- What is required
Quote exactly and only this range of lines in the data below: the line that holds "What Blender Python" to the line that holds "COL = scn.collection", both included.

- Listed records
———

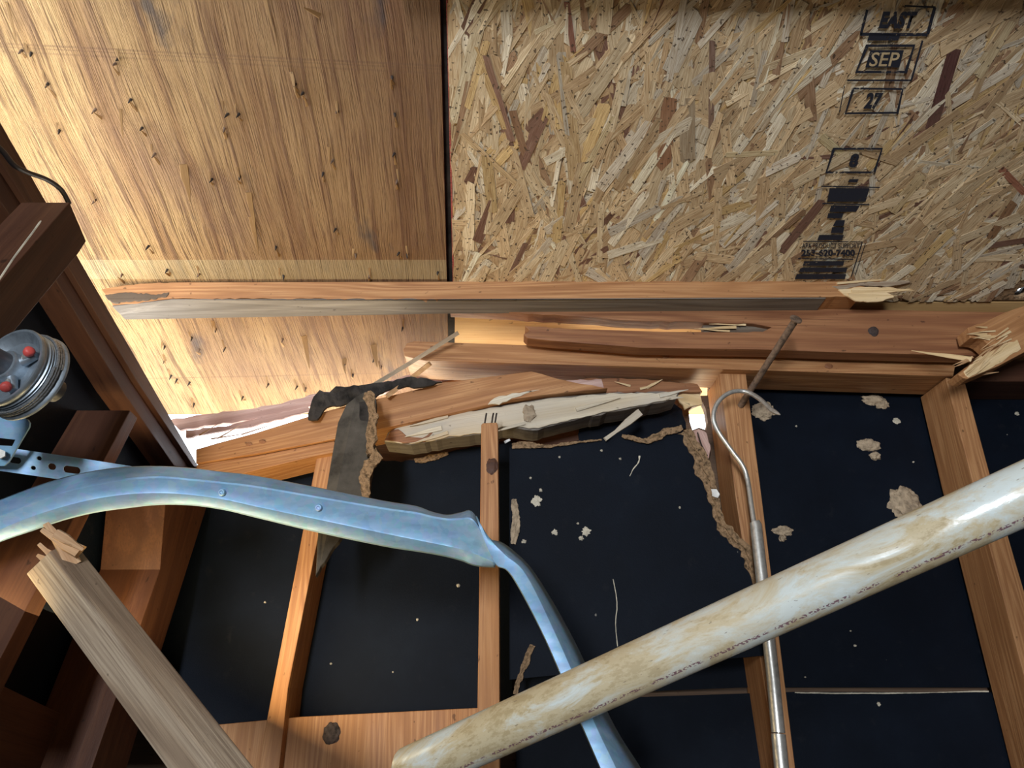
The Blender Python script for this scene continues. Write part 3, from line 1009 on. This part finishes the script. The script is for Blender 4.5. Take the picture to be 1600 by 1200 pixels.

———

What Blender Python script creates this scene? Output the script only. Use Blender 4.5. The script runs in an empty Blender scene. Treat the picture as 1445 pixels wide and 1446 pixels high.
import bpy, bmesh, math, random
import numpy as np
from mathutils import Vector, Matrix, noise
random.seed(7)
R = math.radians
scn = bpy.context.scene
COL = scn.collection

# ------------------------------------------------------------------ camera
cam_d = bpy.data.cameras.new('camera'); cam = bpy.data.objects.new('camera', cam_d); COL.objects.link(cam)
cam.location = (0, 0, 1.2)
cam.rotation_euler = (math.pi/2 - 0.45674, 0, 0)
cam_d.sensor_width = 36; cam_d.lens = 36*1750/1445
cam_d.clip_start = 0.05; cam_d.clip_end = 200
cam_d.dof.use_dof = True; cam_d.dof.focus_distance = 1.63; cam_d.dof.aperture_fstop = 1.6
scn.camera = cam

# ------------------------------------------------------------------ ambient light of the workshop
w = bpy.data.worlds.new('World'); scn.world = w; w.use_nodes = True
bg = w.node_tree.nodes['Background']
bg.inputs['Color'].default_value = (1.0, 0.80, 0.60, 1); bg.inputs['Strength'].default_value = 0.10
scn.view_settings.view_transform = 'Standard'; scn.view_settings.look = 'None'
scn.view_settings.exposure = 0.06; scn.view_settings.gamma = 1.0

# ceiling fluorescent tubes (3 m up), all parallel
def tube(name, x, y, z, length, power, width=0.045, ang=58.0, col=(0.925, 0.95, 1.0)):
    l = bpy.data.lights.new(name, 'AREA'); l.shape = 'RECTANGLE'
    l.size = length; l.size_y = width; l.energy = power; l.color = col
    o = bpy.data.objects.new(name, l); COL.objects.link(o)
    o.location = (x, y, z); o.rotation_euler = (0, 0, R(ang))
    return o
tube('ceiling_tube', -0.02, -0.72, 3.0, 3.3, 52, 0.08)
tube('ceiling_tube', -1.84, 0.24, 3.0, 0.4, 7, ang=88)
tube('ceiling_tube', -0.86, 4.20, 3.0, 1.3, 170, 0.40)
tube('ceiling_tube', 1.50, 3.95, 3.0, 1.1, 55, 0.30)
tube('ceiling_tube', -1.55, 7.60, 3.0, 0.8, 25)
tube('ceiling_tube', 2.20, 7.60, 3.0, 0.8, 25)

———

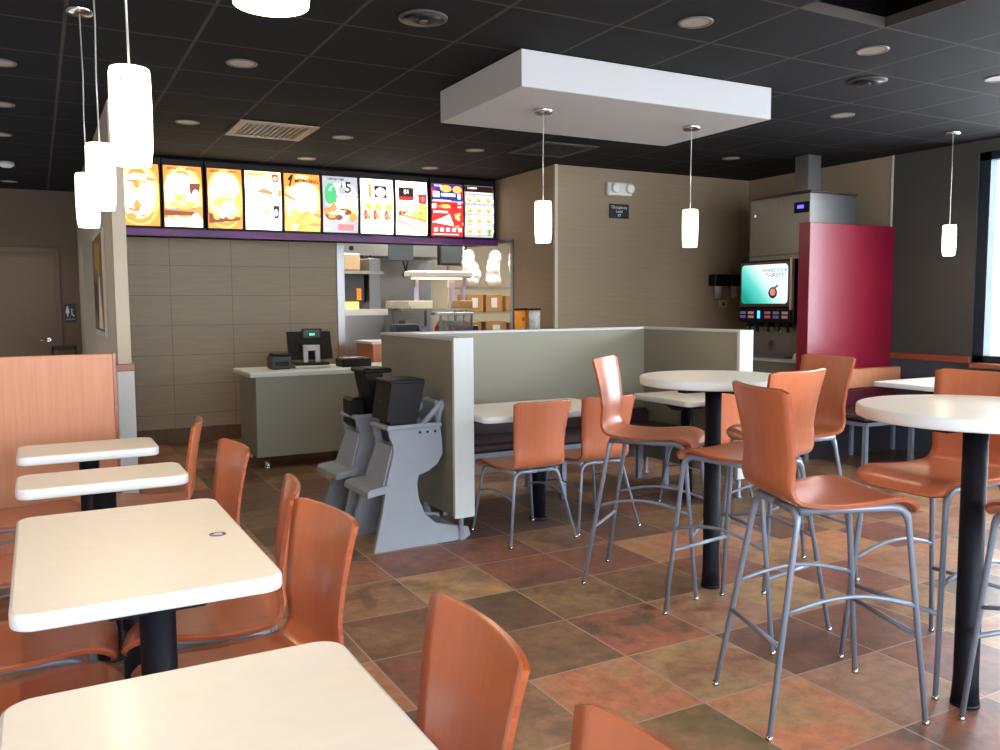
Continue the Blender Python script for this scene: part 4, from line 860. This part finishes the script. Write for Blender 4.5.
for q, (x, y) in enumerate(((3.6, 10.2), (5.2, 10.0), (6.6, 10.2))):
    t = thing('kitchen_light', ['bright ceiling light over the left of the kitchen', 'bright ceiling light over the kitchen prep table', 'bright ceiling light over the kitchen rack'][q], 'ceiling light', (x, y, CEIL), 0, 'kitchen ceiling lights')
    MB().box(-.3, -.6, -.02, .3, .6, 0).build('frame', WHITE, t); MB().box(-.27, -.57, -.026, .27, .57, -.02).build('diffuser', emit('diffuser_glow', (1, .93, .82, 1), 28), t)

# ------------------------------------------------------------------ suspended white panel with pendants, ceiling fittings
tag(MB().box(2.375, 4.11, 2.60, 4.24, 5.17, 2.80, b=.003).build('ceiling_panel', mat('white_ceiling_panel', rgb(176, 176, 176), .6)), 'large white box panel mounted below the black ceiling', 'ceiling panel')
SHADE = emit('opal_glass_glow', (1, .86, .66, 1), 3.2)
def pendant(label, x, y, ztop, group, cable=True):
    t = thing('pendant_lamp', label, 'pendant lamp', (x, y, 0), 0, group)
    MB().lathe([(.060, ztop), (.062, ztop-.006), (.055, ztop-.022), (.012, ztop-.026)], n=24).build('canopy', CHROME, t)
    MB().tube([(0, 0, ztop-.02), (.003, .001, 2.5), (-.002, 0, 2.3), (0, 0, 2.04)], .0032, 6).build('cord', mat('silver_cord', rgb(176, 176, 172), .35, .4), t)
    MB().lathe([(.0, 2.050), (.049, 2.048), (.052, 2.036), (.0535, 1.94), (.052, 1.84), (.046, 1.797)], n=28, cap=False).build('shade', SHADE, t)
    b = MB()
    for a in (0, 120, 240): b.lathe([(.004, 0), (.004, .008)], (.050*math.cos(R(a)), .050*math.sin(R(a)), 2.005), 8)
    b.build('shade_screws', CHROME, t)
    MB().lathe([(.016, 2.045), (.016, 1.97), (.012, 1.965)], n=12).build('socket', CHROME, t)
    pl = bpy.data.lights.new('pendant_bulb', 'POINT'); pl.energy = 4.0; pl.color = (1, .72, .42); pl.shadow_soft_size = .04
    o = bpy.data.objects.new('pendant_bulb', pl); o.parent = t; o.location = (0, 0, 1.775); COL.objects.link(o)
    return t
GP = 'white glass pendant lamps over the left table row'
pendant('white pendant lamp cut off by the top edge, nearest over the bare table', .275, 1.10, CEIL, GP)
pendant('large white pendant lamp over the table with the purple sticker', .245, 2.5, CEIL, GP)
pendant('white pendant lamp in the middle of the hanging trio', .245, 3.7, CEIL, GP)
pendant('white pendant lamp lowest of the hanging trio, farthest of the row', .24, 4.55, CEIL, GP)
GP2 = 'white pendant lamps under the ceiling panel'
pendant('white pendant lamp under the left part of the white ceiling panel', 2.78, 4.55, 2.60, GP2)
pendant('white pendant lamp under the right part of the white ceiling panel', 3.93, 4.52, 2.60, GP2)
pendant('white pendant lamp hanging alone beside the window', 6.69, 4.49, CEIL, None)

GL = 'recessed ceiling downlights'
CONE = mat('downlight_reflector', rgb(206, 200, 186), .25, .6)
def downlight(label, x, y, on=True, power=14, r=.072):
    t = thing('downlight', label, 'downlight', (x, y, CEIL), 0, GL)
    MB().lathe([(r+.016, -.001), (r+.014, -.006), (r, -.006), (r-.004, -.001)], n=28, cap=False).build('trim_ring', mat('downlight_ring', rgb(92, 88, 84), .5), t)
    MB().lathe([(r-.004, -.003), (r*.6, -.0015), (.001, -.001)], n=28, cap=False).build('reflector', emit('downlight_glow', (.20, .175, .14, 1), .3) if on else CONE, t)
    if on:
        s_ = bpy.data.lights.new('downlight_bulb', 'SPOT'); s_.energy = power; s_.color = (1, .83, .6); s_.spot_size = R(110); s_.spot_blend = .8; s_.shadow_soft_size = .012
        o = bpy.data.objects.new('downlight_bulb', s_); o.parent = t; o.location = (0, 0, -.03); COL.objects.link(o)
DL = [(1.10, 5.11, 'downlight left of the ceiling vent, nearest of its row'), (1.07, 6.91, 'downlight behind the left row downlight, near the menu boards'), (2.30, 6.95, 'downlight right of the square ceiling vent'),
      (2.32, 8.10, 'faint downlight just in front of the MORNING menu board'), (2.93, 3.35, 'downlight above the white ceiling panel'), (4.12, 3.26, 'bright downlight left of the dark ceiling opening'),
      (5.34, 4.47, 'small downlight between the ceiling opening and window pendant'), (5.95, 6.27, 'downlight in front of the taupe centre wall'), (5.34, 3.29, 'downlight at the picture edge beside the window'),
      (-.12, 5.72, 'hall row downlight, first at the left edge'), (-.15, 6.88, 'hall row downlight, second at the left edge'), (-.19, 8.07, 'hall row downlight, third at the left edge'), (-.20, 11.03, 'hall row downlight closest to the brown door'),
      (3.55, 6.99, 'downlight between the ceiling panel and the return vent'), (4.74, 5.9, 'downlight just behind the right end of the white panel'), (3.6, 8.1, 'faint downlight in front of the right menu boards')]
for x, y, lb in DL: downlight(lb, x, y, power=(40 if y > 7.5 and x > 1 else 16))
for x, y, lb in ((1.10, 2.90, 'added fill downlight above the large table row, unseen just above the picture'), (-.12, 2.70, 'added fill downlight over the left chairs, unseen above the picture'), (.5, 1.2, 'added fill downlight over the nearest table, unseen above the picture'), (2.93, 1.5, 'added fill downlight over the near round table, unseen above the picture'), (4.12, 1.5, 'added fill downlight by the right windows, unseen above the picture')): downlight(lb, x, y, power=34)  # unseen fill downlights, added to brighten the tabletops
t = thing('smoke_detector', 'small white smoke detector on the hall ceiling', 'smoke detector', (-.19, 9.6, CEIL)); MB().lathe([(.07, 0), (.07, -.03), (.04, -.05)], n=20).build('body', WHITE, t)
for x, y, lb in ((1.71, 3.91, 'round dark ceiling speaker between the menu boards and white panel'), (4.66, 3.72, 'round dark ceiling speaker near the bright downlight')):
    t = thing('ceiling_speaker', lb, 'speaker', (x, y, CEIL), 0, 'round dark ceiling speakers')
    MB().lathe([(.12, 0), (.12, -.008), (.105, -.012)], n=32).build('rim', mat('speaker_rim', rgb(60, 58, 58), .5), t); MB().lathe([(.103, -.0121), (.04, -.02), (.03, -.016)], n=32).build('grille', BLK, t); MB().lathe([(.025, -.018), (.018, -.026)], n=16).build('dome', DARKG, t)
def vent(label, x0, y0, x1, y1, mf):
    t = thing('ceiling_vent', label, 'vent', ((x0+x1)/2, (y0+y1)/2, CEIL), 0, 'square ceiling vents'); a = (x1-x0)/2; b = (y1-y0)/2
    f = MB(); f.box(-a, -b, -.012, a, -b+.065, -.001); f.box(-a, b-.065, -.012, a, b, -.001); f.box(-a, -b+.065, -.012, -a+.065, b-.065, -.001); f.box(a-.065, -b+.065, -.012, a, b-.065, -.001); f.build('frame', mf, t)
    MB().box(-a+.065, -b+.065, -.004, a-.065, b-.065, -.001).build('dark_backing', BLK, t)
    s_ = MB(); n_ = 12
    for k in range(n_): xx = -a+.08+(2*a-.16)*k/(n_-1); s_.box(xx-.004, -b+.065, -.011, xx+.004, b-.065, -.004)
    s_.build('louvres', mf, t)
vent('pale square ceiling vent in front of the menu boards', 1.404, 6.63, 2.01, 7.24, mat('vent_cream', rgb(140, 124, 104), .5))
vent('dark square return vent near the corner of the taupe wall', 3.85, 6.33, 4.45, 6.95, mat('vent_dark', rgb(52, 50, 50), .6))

———

- Complete response
What Blender Python script creates this scene? Output the script only. Use Blender 4.5. The script runs in an empty Blender scene. Treat the picture as 1445 pixels wide and 1446 pixels high.
import bpy, bmesh, math, random
import numpy as np
from mathutils import Vector, Matrix, noise
random.seed(7)
R = math.radians
scn = bpy.context.scene
COL = scn.collection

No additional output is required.